The brics nations (Brazil, Russia, India, China and South Africa) are now facing massive currency devaluations and foreign investor flight. If American consumers won’t be able to buy their goods, who will? So far, only China, with its massive $3.2 trillion foreign currency stockpile looks capable of resisting. But China has its own internal American-esque debt problems.

Since the Fed’s December announcement, the Brazilian real has stumbled 4 percent against the dollar; Russia’s ruble has cascaded 8 percent; India’s rupee is down 1.2 percent; and the South African rand has dropped about 7 percent. These are massive distortions for currencies that usually move fractions of a percent. Only the Chinese yuan appears unaffected.

With currencies falling and interest rates thrusting, temblors are straining bond markets too. Russia canceled its second government bond auction in as many weeks on February 5. Russia also promised “unlimited” interventions to defend the ruble after it hit a record low against a basket of currencies. It is not clear how much longer Russia can hold out before being forced to borrow money at sharply higher—unsustainable—rates. After Sochi, watch out. On February 5, Brazil was forced to cancel its bond auction due to unfavorable “market conditions.”

Credit default swaps—measures of a nation’s ability to repay debt—among virtually all emerging markets are widening.

The problem for Russia, Brazil and the other brics is that to prop up their currencies, they have to tighten monetary policy and restrict credit. That may be impossible without severely crippling their banking sectors and pushing their economies into recession.

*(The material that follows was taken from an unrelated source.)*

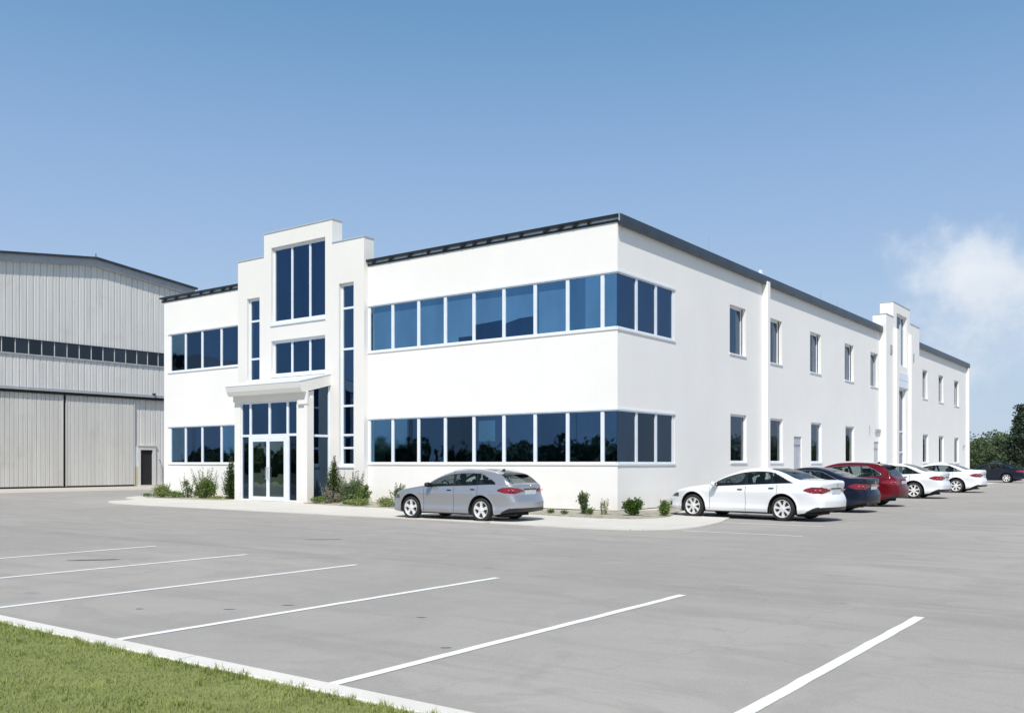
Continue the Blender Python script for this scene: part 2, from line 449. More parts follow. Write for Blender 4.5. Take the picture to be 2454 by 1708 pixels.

“The crisis is imminent. I don’t think Obama is going to finish his second term without the bottom dropping out.—Peter Schiff
“Our concern is that this could lead to a new phase of the crisis,” said Capital Economics’ Neal Shearing. “These countries are caught between a rock and a hard place.”

Other nations are shaking too.

Turkey once bragged about avoiding the 2008 economic meltdown. On January 29, its central bank doubled its interest rate to stem foreign capital flight and stabilize the value of its currency. Since the Fed’s taper announcement, Turks have seen 10 percent of their currency’s value ground away. Analysts warn that the interest rate shock will shatter growth and knock the economy into full-blown recession. Protesters are already standing down water cannons in the streets of Istanbul over government corruption and Internet monitoring. Greek-like protests with burning cars and firebombs due to unemployment and sealed bank accounts may be next.

On the outskirts of Buenos Aires, the flickering light of burning tires gives proof of the growing social unrest where week-long electricity blackouts are now common. Riots and protests are slowly constricting the capital city. From behind closed doors with iron bars, vendors fear looting will spread from the suburbs where striking police officers no longer patrol.

Argentina has no one to blame for its hyperinflation and soaring unemployment. This is not the Federal Reserve’s fault. It is a socialist tragedy—nationalizing foreign-owned companies, restricting private enterprise, limiting free exchange of goods, telling people how much they are allowed to sell refrigerators for, printing money to finance unaffordable social programs—that has been years in the making.

Yet Federal Reserve policy does not act in a vacuum. It may have pushed Argentina into the rift. The end of easy money from the Fed caused the few foreign investors left in Argentina to head for the exit. In January, Argentina devalued the peso by 19 percent. It then promptly outlawed all businesses from raising prices—under threat of prosecution. As a result, businesses are closing up and unemployment is rising. The black market, which doesn’t operate under the constraint of taxes and government regulation, is thriving. Nation-wide union salary negotiations are up next. Inflation is running at 74 percent. Things look bleak.

The entire global financial system is propped up by the U.S. Federal Reserve money-printing. Now with the Fed slowing its stimulus, chaos is engulfing a world that has become dependent on easy money.

“The crisis is imminent,” writes EuroPacific Capital’s Peter Schiff. “I don’t think Obama is going to finish his second term without the bottom dropping out. And stock market investors are oblivious to the problems.”

The only way to mitigate the global wreckage will be for the Fed to reverse course and dramatically increase its monetary stimulus. By doing so, it might postpone the crisis and buy some time.

But what will the Fed do? The Fed refuses to acknowledge any responsibility. As U.S. Treasury Secretary John Connally said to foreign finance ministers in 1971, “The dollar is our currency, but it’s your problem.”

But the Fed is a false god anyway. It cannot heal the world’s debt-addicted financial systems. It cannot re-create the global economy or even mend the economic fault lines tearing apart America’s own economy.

But here is the irony of today’s situation. Back in 2008, the last time the world faced a global economic crisis, investors still fled to the U.S. for protection—even though Wall Street banks and U.S. policies were the cause of the crisis. It appears history is repeating.

Will the world once again turn to America as a safe haven? Will this once again save America from its own financial sins and delay its day of reckoning?

As much as the world hates the dollar, and hates American financial dominance, there does not appear to be a viable alternative monetary system. China is distrusted and faces its own debt problems. Europe is still disunified and fragmented. There is gold, but if even a fraction of global money flows moved in that direction, the metal would blast through $10,000 per ounce in a heartbeat.

Even if the world does rush to America once again for safety, it will only do so in disgust and of necessity. U.S. economic policy has made big enemies for America. The world hates being whiplashed with every Federal Reserve whim. It hates the power of the Fed. It hates the power of America, the dollar and its reserve currency status.

And it is working to find an alternative. When that day comes, and it is coming soon, you won’t want to be living in America for long.